How to Learn a Changing World: new work in linking archaeology, heritage, hazards, climate, and policy - CSR seminar
On Wednesday 29th April Marcy Rockman will give a lecture at Karlstad University, hosted by CNDS, Centre of Natural Hazards and Disaster Science, via Mikael Granberg, Political Science.
The lecture with the title How to Learn a Changing World: new work in linking archaeology, heritage, hazards, climate, and policy, will take place in RiskLab (21A259) and start at 9:15 and go on to c.10 o’clock. After the lecture, there will be discussions and questions to Marcy.
Marcy Rockman is an archaeologist with wide experience in national and international responses to climate change. Her research focus is landscape learning, which explores how humans gather, share, and remember environmental information, and she’s used this to address situations as diverse as cultural resource management in the American West and homeland security risk communication in Washington, DC. From 2011-2018 she served with the US National Park Service as their first Climate Change Adaptation Coordinator for Cultural Resources.
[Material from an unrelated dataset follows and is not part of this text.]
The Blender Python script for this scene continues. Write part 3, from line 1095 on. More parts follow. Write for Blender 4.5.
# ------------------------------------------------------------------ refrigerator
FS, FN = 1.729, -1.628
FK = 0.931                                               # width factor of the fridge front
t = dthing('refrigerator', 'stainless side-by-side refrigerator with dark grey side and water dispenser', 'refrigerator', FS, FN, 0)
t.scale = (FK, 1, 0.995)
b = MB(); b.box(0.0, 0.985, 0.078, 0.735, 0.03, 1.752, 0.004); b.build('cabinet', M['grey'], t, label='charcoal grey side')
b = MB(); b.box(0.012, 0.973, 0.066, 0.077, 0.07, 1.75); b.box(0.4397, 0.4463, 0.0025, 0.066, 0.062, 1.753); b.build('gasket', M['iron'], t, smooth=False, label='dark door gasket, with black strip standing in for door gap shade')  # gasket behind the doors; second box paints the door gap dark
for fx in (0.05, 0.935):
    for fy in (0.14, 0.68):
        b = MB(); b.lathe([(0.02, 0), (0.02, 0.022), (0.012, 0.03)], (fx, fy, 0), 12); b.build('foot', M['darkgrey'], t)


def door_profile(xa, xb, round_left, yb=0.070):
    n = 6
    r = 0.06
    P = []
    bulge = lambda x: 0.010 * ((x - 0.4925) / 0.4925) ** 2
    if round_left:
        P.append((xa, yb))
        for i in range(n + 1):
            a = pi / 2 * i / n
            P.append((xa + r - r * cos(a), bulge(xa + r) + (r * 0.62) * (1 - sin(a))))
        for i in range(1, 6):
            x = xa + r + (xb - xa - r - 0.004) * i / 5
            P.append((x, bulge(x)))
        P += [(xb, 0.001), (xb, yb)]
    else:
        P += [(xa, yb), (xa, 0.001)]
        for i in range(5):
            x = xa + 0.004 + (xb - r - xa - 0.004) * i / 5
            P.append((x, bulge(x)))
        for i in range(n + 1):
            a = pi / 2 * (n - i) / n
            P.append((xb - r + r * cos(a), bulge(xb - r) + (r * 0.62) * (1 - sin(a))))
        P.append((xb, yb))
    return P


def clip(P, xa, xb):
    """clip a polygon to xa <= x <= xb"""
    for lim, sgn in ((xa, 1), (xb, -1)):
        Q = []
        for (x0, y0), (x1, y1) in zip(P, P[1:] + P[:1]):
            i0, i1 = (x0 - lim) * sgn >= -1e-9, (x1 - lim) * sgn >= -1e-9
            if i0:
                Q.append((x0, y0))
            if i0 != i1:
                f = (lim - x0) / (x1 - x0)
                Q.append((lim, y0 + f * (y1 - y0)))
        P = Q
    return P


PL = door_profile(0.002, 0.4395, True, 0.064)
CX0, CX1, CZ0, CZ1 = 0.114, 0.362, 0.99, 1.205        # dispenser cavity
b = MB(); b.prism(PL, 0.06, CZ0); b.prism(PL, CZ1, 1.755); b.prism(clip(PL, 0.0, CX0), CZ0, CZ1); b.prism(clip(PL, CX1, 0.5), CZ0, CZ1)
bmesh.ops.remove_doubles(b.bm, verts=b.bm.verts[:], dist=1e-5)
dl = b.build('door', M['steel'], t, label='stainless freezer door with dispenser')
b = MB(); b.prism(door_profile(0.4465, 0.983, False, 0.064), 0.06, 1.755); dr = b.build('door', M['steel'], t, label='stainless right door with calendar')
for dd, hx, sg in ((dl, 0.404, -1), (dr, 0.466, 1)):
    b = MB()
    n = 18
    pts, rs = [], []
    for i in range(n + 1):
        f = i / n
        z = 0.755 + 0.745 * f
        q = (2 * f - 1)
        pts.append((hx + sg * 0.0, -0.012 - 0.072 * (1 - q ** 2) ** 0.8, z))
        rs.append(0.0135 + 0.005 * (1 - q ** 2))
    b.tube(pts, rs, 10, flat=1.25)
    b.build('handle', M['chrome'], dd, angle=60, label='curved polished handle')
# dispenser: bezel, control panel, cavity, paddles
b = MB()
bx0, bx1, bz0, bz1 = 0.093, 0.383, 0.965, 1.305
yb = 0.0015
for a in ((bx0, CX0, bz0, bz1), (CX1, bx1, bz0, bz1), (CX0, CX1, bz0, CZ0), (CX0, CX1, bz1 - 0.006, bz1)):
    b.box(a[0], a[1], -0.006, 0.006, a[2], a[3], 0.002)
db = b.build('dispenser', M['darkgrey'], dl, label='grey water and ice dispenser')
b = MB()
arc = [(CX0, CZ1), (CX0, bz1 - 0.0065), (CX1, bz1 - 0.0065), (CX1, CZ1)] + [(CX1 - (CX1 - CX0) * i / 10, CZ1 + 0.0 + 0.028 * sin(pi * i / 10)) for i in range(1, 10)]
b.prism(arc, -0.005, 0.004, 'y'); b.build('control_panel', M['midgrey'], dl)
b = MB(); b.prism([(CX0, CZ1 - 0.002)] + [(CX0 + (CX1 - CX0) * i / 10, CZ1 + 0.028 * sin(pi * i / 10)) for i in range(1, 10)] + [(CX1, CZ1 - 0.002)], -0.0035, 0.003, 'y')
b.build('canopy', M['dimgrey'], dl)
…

She then held a range of international and national roles, including work on heritage for the Intergovernmental Panel on Climate Change (IPCC), development of climate change hearings for the U.S. Congress (pre-Jan. 2025), and research into the history of heritage and climate policy. Currently she is a visiting researcher at Linnaeus University in Kalmar, Sweden, where she is part of the program of the UNESCO Chair for Heritage Futures. She holds a B.Sc. in Geology from the College of William and Mary and a Ph.D. in Anthropology from the University of Arizona.